Within a year, William's interest in art waned. Stimulated primarily by his own self-doubt over his abilities, William worried about his success as an artist and his ability to pay for such a lifestyle.[3] Never having dropped his joy in science and experimentation, thoughts of academic studies in the sciences began to take hold evermore strongly. Thus, in 1861 when his father made a deal that he could enroll at the Lawrence Scientific School in Cambridge, Massachusetts rather than enlist for service in the Civil War, William jumped at the opportunity.[4]
This decisive moment in many ways closed the chapter on the external battle between father and son for William's soul, but the internal battle within William himself was still in its infancy and its climax remained almost a decade away.

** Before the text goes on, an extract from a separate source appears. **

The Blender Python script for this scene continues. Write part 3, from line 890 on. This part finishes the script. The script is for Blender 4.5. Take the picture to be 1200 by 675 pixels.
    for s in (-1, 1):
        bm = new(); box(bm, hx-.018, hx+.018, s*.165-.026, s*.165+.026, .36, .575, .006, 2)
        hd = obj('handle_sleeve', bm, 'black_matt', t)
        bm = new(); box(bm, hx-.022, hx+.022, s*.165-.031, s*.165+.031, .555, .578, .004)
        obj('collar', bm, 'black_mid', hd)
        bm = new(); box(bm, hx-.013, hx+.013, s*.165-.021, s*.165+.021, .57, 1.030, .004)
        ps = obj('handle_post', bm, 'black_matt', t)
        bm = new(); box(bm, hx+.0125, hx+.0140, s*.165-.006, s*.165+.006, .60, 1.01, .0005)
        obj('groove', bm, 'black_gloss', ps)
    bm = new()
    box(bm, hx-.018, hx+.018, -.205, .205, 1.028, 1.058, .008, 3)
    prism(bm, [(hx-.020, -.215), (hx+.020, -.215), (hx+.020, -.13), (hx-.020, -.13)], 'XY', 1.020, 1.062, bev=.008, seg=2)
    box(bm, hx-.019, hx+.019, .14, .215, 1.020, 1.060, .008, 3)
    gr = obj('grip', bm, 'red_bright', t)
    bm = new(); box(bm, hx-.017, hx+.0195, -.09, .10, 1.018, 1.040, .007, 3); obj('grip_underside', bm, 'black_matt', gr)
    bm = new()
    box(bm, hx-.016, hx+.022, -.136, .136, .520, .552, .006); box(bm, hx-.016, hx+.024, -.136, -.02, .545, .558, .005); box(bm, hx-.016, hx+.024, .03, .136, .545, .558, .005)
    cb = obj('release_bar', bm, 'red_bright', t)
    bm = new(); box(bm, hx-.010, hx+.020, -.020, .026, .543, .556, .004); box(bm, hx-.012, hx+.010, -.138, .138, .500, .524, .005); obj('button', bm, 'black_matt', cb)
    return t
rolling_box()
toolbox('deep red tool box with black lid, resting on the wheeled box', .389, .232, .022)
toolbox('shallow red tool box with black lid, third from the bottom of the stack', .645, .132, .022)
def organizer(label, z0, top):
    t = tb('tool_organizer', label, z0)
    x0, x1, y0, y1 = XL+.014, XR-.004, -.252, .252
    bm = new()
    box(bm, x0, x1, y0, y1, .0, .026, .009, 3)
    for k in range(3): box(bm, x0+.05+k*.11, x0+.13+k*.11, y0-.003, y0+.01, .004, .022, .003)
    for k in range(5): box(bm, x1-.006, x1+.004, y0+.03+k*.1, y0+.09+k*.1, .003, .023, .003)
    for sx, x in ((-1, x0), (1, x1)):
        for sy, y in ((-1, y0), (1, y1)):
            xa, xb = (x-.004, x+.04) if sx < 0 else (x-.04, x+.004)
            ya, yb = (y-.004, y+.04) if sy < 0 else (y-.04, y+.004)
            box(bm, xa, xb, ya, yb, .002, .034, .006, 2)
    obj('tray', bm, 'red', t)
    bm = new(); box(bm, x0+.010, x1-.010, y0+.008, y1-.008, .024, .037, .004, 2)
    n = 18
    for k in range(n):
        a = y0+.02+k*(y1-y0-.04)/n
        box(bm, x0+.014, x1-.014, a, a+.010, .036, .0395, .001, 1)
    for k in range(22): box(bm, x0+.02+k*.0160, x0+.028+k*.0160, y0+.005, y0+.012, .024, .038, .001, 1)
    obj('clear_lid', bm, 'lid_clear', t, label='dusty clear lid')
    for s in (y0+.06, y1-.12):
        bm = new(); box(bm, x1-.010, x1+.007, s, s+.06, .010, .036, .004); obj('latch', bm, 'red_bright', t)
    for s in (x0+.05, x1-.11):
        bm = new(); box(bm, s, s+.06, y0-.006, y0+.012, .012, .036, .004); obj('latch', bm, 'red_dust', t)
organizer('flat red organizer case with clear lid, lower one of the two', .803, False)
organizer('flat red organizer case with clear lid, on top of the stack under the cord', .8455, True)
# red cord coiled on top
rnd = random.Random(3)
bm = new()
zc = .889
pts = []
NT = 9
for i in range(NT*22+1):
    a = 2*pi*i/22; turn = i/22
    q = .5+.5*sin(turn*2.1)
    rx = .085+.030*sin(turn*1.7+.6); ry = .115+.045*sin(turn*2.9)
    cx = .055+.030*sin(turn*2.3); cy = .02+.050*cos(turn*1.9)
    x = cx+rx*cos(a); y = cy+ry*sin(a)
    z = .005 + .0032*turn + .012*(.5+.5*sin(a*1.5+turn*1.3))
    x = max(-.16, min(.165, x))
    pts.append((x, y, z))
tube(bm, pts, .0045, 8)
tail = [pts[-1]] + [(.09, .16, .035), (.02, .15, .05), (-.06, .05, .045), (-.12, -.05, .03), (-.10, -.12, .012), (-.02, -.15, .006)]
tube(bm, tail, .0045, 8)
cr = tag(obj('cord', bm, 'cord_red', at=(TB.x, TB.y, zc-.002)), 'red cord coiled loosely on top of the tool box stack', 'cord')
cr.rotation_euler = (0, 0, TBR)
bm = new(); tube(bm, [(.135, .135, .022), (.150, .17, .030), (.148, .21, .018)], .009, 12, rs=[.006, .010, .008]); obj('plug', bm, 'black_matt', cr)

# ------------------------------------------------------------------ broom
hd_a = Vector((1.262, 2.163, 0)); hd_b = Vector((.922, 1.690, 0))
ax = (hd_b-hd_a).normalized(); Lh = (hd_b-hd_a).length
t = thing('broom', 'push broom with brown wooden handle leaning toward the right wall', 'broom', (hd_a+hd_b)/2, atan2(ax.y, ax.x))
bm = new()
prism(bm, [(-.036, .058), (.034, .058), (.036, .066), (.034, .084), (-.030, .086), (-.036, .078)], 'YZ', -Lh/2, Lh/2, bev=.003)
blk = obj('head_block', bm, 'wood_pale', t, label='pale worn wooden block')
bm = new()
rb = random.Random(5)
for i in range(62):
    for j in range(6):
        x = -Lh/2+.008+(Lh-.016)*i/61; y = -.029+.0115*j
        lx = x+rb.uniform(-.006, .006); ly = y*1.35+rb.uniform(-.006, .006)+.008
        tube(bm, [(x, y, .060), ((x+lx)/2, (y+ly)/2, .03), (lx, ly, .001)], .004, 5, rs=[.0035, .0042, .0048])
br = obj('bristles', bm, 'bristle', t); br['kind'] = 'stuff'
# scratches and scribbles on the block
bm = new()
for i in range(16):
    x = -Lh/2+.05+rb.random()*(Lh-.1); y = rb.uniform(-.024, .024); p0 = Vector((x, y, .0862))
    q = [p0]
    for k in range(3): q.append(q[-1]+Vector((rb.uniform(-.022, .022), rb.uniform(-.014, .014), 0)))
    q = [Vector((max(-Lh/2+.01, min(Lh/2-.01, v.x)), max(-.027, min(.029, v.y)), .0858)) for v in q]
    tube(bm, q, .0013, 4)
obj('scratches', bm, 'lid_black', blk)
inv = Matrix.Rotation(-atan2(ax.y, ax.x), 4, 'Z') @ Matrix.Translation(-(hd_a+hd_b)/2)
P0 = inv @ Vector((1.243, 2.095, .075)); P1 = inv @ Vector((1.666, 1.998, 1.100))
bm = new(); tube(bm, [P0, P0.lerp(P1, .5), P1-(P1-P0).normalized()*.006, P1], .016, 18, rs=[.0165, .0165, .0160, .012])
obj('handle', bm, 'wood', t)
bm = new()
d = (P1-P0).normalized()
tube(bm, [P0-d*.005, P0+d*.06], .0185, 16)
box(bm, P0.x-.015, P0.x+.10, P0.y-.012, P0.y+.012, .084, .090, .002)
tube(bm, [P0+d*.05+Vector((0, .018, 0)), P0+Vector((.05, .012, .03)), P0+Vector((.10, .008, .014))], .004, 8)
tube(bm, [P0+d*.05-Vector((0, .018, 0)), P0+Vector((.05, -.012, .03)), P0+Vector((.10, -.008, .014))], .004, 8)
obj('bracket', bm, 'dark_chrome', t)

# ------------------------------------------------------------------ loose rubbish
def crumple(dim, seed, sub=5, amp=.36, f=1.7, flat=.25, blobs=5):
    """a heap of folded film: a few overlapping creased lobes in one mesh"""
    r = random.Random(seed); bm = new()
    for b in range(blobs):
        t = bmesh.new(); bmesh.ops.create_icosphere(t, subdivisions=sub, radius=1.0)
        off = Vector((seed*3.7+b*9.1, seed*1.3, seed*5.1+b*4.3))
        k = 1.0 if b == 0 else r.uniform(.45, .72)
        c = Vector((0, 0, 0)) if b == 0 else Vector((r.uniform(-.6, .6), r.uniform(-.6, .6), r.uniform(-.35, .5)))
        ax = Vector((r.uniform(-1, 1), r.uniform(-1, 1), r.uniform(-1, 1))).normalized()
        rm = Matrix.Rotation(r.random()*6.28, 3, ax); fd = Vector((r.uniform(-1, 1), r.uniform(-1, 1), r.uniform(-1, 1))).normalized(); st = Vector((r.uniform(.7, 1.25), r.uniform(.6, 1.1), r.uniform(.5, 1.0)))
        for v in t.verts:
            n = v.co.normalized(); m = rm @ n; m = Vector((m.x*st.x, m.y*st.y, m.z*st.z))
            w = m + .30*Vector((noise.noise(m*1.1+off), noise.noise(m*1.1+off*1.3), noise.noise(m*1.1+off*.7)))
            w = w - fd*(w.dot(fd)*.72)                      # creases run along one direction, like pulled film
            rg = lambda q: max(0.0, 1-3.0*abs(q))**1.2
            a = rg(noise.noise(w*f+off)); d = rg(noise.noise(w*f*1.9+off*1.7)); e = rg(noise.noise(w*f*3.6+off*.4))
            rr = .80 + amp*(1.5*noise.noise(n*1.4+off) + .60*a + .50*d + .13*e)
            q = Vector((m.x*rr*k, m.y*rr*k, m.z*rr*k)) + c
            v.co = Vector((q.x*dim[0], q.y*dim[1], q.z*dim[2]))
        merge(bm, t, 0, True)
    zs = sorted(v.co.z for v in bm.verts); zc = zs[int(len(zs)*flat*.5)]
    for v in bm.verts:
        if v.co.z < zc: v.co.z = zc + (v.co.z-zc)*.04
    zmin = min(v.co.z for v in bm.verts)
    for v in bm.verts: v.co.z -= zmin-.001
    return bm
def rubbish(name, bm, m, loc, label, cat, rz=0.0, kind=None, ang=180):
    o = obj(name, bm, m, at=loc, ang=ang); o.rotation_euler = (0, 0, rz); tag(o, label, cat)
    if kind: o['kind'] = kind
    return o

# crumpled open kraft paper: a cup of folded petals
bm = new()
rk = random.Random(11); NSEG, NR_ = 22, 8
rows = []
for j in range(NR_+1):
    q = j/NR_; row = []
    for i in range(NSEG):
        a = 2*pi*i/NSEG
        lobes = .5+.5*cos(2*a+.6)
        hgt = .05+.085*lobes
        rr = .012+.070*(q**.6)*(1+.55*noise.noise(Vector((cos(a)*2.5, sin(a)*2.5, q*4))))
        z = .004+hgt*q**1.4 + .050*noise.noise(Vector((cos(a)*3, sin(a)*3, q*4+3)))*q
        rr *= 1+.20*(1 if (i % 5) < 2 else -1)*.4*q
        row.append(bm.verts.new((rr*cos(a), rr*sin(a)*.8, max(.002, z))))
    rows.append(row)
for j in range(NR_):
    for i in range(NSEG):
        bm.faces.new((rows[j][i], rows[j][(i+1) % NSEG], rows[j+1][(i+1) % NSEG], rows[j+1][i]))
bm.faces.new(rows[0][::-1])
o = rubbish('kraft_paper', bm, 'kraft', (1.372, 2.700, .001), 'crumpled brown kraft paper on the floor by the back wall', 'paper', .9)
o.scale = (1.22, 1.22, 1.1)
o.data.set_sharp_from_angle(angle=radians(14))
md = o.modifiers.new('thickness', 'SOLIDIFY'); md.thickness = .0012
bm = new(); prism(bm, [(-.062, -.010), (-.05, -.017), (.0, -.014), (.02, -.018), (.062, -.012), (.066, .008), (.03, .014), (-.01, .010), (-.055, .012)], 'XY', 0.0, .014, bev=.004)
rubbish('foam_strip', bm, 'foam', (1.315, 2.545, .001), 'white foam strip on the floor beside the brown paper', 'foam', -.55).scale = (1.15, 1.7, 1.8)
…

[3] The artistic legacy was carried on by two of William's children – William, Jr. (1882-1961) and Alexander (1890-1946) became reputable painters.
[4] William's two younger brothers, Garth Wilkinson (Wilky) and Robertson (Bob) did enlist, Wilky serving under Colonel Robert Gould Shaw with the 54th Massachusetts Volunteer Infantry Regiment, one of the first official black units in the United States Army.